Stated goal —
In the entries that follow, the first line to write out is the one containing "Write part 5", and the last is the one containing "return ((2 *". Reproduce that stretch exactly, with nothing before or after it.

★ ★ ★ ★ ★ ★ ★

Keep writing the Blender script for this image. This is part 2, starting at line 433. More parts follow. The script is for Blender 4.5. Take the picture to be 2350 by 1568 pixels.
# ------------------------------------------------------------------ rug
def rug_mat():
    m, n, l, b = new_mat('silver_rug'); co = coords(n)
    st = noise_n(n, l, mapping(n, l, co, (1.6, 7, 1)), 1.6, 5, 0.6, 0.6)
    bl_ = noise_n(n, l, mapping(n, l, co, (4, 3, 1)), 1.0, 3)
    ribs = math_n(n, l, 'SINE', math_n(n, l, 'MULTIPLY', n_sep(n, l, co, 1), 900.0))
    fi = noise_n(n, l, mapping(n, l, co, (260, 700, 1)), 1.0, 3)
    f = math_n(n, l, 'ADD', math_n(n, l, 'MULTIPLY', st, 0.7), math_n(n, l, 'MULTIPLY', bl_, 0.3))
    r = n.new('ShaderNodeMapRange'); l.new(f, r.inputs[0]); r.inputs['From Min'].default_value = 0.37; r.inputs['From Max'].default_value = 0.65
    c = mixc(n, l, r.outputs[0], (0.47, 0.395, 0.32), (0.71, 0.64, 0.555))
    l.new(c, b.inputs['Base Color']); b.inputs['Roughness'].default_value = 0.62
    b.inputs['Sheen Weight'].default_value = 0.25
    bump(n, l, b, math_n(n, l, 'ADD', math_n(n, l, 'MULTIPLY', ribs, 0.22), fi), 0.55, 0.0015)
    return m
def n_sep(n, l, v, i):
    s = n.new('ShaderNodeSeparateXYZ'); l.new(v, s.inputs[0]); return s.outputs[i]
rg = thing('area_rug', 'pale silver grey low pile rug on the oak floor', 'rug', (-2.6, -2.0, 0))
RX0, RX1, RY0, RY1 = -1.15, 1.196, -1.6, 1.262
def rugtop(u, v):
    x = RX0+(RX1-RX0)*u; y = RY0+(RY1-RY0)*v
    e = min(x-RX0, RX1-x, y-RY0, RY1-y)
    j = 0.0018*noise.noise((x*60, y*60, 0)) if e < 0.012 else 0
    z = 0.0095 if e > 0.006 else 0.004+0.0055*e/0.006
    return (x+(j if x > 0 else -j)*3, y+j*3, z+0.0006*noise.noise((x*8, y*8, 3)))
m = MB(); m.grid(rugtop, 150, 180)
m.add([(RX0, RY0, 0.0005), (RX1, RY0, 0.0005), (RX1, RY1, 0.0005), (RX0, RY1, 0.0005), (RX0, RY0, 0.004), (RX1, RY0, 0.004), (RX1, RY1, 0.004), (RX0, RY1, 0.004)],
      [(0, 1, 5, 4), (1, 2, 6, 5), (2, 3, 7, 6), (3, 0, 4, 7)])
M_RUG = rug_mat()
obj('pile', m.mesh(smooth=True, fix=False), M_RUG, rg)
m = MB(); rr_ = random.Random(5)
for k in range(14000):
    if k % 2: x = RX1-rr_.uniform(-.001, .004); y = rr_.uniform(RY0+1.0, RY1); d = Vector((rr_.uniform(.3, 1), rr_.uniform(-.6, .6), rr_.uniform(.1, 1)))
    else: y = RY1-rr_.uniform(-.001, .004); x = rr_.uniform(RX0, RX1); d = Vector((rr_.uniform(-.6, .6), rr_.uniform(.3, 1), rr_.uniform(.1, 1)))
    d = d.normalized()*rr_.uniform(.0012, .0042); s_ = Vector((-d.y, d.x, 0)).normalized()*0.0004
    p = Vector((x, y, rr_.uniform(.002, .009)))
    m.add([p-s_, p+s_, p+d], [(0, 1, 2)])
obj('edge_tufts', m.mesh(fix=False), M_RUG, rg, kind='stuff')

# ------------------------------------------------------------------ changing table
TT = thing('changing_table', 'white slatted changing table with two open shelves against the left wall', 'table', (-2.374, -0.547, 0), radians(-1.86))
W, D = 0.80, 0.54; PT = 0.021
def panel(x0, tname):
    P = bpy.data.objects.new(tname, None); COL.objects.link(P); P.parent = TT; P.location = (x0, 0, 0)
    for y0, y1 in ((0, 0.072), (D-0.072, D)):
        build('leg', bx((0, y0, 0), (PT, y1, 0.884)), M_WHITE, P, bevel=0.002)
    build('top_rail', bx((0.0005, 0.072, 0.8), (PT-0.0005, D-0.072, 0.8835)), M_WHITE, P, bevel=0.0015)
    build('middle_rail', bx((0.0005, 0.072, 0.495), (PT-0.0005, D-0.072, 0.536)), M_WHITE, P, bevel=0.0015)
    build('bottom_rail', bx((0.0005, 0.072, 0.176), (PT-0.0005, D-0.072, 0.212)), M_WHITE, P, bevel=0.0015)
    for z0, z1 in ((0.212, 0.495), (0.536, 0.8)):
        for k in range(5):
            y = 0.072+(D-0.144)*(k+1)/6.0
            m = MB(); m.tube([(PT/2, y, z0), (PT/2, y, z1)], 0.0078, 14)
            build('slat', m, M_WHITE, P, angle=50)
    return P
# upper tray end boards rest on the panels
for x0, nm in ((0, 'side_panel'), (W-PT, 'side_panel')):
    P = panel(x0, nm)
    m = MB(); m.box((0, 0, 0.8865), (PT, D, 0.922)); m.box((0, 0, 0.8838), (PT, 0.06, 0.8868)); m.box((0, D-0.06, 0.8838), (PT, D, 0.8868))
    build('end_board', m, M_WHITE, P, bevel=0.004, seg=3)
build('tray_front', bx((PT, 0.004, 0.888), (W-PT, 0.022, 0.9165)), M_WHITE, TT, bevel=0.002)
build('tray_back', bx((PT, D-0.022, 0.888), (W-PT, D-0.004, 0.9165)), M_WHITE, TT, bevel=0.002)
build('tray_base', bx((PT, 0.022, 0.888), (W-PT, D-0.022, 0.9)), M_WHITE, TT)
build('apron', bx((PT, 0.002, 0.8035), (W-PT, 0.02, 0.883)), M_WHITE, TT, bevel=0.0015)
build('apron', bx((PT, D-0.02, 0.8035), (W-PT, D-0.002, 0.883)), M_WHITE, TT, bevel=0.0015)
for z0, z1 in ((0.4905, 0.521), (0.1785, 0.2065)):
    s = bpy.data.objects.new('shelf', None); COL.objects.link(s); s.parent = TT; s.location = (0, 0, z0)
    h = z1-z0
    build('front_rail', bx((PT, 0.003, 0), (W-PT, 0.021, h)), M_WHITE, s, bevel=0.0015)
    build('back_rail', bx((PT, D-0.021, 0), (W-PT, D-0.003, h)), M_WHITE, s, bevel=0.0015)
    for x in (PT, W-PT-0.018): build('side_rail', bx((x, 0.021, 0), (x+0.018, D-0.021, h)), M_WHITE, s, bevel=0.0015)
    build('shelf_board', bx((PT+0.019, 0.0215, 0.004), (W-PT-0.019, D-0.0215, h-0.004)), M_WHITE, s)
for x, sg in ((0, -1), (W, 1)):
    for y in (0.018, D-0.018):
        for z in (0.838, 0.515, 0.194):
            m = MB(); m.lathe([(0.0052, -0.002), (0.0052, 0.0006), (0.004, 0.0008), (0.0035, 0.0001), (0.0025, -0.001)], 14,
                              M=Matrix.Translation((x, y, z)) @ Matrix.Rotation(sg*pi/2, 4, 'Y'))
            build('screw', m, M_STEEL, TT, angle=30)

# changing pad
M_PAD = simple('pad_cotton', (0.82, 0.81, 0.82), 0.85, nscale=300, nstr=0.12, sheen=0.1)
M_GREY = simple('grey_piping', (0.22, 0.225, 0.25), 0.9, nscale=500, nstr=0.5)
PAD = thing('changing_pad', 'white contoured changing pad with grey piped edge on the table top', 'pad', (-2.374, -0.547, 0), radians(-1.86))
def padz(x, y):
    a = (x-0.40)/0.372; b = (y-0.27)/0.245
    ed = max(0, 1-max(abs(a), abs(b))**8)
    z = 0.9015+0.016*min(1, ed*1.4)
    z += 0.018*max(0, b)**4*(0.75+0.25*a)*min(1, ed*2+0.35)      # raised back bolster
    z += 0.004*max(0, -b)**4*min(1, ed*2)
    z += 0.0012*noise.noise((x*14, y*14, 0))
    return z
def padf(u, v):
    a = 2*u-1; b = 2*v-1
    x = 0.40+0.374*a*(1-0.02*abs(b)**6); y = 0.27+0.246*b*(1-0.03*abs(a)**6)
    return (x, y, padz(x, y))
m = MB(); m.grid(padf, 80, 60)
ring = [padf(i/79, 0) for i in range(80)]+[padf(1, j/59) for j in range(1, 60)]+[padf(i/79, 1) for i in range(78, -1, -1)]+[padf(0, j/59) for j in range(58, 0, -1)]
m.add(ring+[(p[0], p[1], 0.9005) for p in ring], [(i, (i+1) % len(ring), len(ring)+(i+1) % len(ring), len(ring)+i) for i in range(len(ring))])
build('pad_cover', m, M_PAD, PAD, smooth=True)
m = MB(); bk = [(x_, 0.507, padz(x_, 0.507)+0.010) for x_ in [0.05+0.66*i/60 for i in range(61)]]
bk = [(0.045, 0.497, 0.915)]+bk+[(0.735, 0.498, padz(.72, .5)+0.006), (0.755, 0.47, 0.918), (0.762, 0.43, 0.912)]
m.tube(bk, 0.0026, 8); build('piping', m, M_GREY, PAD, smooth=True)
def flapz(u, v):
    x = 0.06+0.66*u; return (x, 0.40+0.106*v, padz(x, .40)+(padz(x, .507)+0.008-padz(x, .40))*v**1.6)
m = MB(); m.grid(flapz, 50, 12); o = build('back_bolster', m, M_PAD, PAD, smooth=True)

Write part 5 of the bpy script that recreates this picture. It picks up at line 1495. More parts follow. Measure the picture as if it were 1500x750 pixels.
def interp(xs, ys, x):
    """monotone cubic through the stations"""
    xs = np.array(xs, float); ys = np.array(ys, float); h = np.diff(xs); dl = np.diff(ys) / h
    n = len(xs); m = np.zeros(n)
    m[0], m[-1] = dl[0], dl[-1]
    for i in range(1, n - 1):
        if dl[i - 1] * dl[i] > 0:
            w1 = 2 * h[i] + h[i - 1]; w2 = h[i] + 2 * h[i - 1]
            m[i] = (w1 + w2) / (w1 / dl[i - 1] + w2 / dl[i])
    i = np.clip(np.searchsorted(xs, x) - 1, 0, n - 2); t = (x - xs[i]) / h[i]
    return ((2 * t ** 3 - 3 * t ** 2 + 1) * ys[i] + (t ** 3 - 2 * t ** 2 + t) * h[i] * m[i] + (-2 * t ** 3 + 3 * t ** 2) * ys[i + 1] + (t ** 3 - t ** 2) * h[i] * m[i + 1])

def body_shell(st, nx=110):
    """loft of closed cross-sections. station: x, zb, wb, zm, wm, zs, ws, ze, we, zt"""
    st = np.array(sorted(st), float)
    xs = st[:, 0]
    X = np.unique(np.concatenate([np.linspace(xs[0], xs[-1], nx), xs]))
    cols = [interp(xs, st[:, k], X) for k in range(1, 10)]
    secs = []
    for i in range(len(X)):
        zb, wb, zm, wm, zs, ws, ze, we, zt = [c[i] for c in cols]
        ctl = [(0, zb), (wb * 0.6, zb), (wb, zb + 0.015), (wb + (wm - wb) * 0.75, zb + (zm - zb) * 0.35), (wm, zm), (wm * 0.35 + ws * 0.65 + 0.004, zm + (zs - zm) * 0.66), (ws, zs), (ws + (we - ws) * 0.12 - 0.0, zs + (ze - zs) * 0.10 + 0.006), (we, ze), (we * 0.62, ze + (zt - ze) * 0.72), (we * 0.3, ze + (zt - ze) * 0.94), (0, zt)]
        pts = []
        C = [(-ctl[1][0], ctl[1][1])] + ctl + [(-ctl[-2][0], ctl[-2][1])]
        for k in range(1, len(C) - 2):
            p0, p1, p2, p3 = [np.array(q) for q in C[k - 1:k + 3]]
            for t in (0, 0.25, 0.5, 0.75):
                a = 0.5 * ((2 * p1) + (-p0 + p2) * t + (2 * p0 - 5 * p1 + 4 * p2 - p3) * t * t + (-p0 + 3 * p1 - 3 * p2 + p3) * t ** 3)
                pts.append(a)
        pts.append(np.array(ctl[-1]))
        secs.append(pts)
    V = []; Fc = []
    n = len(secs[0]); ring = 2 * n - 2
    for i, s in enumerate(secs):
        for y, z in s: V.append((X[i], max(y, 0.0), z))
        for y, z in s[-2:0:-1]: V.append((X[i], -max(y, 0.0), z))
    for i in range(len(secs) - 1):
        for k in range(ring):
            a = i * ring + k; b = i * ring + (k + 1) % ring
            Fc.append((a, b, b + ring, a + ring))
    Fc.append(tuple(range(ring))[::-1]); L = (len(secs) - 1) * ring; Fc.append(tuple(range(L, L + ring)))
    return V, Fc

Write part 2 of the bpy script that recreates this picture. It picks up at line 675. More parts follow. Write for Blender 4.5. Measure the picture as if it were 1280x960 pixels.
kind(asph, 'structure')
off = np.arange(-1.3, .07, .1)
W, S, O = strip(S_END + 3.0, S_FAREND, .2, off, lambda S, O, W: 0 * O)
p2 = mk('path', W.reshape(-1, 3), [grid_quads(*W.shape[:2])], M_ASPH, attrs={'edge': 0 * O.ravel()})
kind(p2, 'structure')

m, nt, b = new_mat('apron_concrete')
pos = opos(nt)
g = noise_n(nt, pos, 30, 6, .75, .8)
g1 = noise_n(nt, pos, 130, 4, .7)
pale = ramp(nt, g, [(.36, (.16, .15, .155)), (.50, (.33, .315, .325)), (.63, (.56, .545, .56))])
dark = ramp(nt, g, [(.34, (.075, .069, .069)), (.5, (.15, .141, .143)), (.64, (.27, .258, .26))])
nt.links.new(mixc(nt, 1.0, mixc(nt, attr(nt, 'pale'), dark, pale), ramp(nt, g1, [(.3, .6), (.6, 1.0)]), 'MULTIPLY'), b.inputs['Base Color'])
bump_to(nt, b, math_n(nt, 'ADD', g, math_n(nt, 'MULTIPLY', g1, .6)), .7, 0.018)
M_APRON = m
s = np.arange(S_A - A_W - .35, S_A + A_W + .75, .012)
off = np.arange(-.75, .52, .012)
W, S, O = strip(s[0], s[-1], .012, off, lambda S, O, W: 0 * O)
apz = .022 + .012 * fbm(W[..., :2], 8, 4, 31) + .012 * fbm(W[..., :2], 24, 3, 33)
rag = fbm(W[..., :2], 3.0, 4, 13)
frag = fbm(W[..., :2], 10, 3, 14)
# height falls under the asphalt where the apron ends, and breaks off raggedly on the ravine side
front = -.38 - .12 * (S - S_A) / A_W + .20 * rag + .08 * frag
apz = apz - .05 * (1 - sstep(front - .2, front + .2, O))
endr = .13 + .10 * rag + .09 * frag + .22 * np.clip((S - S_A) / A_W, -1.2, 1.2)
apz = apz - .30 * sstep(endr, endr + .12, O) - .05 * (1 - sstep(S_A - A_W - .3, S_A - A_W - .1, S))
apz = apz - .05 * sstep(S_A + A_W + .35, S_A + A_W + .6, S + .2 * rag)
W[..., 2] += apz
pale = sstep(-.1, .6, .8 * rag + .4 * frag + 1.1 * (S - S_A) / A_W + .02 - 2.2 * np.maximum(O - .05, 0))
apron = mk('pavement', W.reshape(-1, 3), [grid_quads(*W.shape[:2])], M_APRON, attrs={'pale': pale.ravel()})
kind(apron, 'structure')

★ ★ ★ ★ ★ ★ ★

Answer —
Write part 5 of the bpy script that recreates this picture. It picks up at line 1495. More parts follow. Measure the picture as if it were 1500x750 pixels.
def interp(xs, ys, x):
    """monotone cubic through the stations"""
    xs = np.array(xs, float); ys = np.array(ys, float); h = np.diff(xs); dl = np.diff(ys) / h
    n = len(xs); m = np.zeros(n)
    m[0], m[-1] = dl[0], dl[-1]
    for i in range(1, n - 1):
        if dl[i - 1] * dl[i] > 0:
            w1 = 2 * h[i] + h[i - 1]; w2 = h[i] + 2 * h[i - 1]
            m[i] = (w1 + w2) / (w1 / dl[i - 1] + w2 / dl[i])
    i = np.clip(np.searchsorted(xs, x) - 1, 0, n - 2); t = (x - xs[i]) / h[i]
    return ((2 * t ** 3 - 3 * t ** 2 + 1) * ys[i] + (t ** 3 - 2 * t ** 2 + t) * h[i] * m[i] + (-2 * t ** 3 + 3 * t ** 2) * ys[i + 1] + (t ** 3 - t ** 2) * h[i] * m[i + 1])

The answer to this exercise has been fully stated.